Appeals court dismisses suit by US Airways pilot's
By The Associated Press
WASHINGTON -- A federal appeals court on Tuesday ordered dismissal of a lawsuit that US Airways pilots filed against a federal agency in a fight over pension benefits, saying the claims must be pursued through administrative channels.
In a 3-0 ruling, the U.S. Court of Appeals for the District of Columbia Circuit sent the case back to a lower federal court with instructions to dismiss the pilots' suit against the Pension Benefit Guaranty Corp., the federal agency that backs private pension plans. Without ruling on the merits of the case, the appeals court said the November 2003 suit must be thrown out "because the pilots have not yet exhausted their administrative remedies."
The pilots, in the suit, contended that the pension agency had made errors in calculating the pension benefits due them under federal law after US Airways Group Inc., the nation's fifth-largest airline, filed its first bankruptcy in August 2002.
The airline, which has filed for bankruptcy protection from creditors twice in two years, terminated the pilots' defined-benefit pension plan in March 2003. That caused a sharp drop in benefits for many US Airways pilots because the airline's plan would have provided significantly more money than what is guaranteed by the PBGC.

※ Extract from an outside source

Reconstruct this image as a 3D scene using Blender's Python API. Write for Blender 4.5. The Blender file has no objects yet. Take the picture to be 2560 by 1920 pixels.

A number of big U.S. airlines are or have been in bankruptcy reorganization, and airline employee pensions are a contentious issue. United Airlines also used bankruptcy to slash costs by dumping its employee pension liabilities onto the PBGC, which was created in 1974 as a government insurance program for traditional employer-paid pension plans.
Companies pay insurance premiums to the agency, and if an employer can no longer support its pension plan, the agency takes over the assets and liabilities and pays promised benefits to retirees -- up to certain limits under the law.
The US Airways pilots contended in the suit, which also named the airline, that the PBGC had made several errors in calculating their pension benefits.
The agency began paying the retired pilots estimated benefits when it took over the pension plan in March 2003, without having formally determined each pilot's benefits, as is its practice.
The pilots filed the suit "without waiting for the PBGC to complete its final determinations," the appeals court said in the ruling written by Appeals Court Judge Merrick Garland.
The agency subsequently corrected some of the alleged errors, the ruling noted.
In going through administrative channels, decisions on the pilots' case would be made by the pension agency itself and administrative law judges there.
US Airways, based in Tempe, Ariz., was acquired by America West Airlines last September in a deal that allowed US Airways to emerge from bankruptcy for the second time in three years. The carrier, which retained the US Airways name, bills itself as the world's largest low-fare airline.
The pilots' case against US Airways was put on hold as a result of its bankruptcy filing.
PBGC spokesman Jeffrey Speicher said the agency had no comment on Tuesday's court ruling. Spokesmen for the pilots couldn't be reached for comment.